I hope the RHW thing makes it, as well.

I have a lot of respect for what he tried to do with Andromeda, and would like to see what else he's got.
Likewise. Hopefully post-Andromeda RHW will be better at tailoring his development of an epic space opera setting to the doubtless not very generous budget he'd get (i.e. perhaps not have a race of insectoids if you know they'd end up looking like the Than).
 
Hopefully post-Andromeda RHW will be better at tailoring his development of an epic space opera setting to the doubtless not very generous budget he'd get (i.e. perhaps not have a race of insectoids if you know they'd end up looking like the Than).

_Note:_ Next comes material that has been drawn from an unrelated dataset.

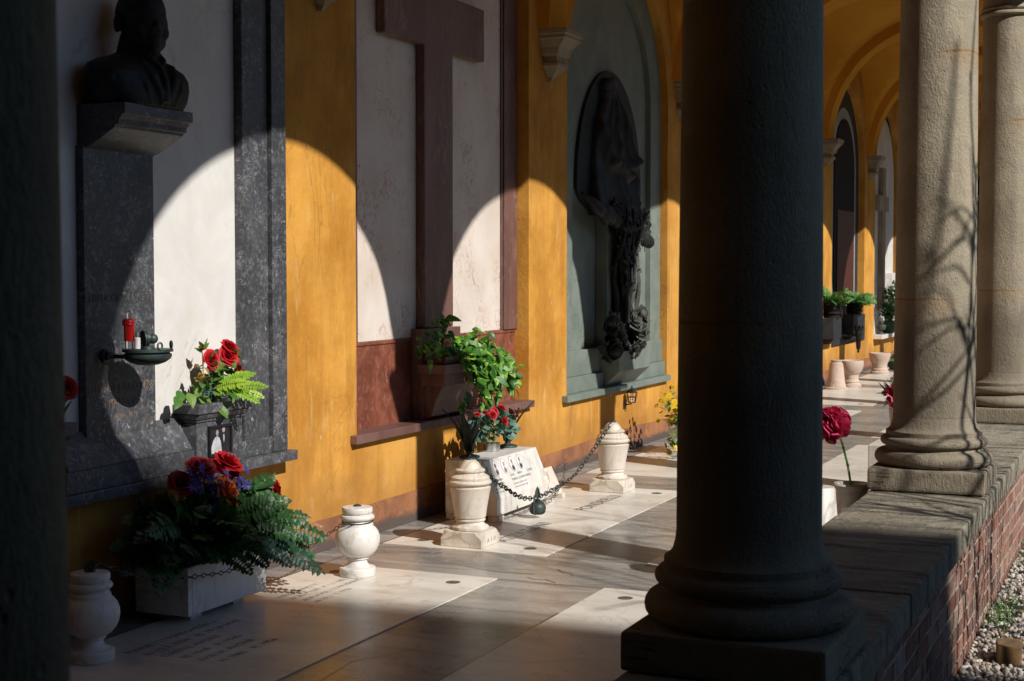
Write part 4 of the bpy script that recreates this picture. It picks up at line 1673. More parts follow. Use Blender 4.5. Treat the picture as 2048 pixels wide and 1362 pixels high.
for k in range(24):
    right = k >= 10
    cy_, cz_ = (12.02, 1.02) if right else (11.52, 1.03)
    p = V(.10 + random.uniform(-.03, .06), cy_ + random.uniform(-.16, .16), cz_ + random.uniform(-.17, .15))
    b = MB()
    rose(b, p, V(.9, random.uniform(-.6, .4), random.uniform(-.5, .6)), random.uniform(.075, .10), 13, .05, .7)
    for i in range(3): b.leaf(p, rdir(), rdir(), .10, .075, 4, .5, .2)
    b.ell(p, .05, .05, .05, 10, 8)
    b.build("bronze_rose", "bronzer" if right else "bronze", fg, smooth=True, angle=0)  # light put into the colour: paler bronze for the sunlit right cluster
for k in range(4):
    p = V(.12 + random.uniform(-.02, .03), 12.03 + random.uniform(-.1, .1), .87 + random.uniform(-.05, .04))
    b = MB()
    rose(b, p, V(.8, random.uniform(-.5, .3), -.6), .07, 12, .05, .9)
    b.build("bronze_rose", "bronzer", fg, smooth=True, angle=0)
op = thing("oval_portrait", "small white oval enamel portrait fixed to the bronze thorn stems", "photo", (.13, 11.86, 1.5))
def oval_portrait(parent, c, right, up, hw, hh, coat, face, bgc):
    c, R, U = Vector(c), Vector(right).normalized(), Vector(up).normalized()
    N = R.cross(U)
    def flat(name, pts, mat, h, th=.0006):
        b = MB()
        n = len(pts)
        A = [c + R * x * hw + U * y * hh + N * h for x, y in pts]
        B_ = [p - N * th for p in A]
        b.add(A + B_, [tuple(range(n)), tuple(range(2 * n - 1, n - 1, -1))] + [(i, i + n, (i + 1) % n + n, (i + 1) % n) for i in range(n)])
        return b.build(name, mat, parent)
    el = [(math.cos(t), math.sin(t)) for t in [2 * PI * k / 36 for k in range(36)]]
    flat("rim", [(x * 1.12, y * 1.08) for x, y in el], "photo_grey", .002, .003)
    flat("enamel_oval", el, bgc, .003, .004)
    flat("coat", [(-.55, -.55), (-.5, -.28), (-.25, -.08), (.25, -.08), (.5, -.28), (.55, -.55), (.35, -.8), (0, -.92), (-.35, -.8)], coat, .0036)
    flat("shirt_front", [(-.14, -.08), (.14, -.08), (.02, -.45)], "enamel", .0042)
    flat("hair", [(x * .34, .28 + y * .36) for x, y in el], coat, .0036)
    flat("face", [(x * .27, .2 + y * .30) for x, y in el], face, .0042)
oval_portrait(op, (.135, 11.86, 1.50), (-.25, 1, 0), (0, 0, 1), .04, .06, "photo_sepia", "photo_grey", "enamel")

# wall lantern below the green memorial
la = thing("wall_lantern", "small black iron lantern on a bracket under the green memorial", "lantern", (.06, 12.06, .42))
c = V(.07, 12.06, 0)
b = MB()
for k in range(6):
    a = 2 * PI * k / 6
    b.tube([c + V(.032 * math.cos(a), .032 * math.sin(a), .415), c + V(.047 * math.cos(a), .047 * math.sin(a), .50)], .0035, 5)
for (r_, z_) in ((.032, .415), (.040, .46), (.047, .50)):
    b.tube([c + V(r_ * math.cos(2 * PI * k / 6), r_ * math.sin(2 * PI * k / 6), z_) for k in range(6)], .0035, 5, True)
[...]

Probably. However, let's hope just as much that he's working for a studio that isn't as self-defeatingly stingy and cheap as Tribune. The problem with Andromeda wasn't just that his sights were set too high but that theirs were set far too low. Andromeda wasn't the only show their stinginess ruined; see also Earth: Final Conflict, BeastMaster, etc.
 
I'm fairly wary of 2099, but I did like the original in its day (well, the first season in its day) so I'd probably watch the pilot when that comes around. The issue for me really is whether or not it is good, independent of any relationship it connects itself to the first show with.

Somebody should just frakking do a space based show that has the same appeal as The Walking Dead - small group of well-acted, appealling characters facing a dire and dangerous situation, with as much violence as permissible (even on broadcast, shows can get pretty violent nowadays).

Ah yes. What you'd want is, I guess, a character driven series about humanity after a deadly apocalypse with music by Bear McCreary... only it's also a space opera.
Nah, that's crazy talk. That would never work.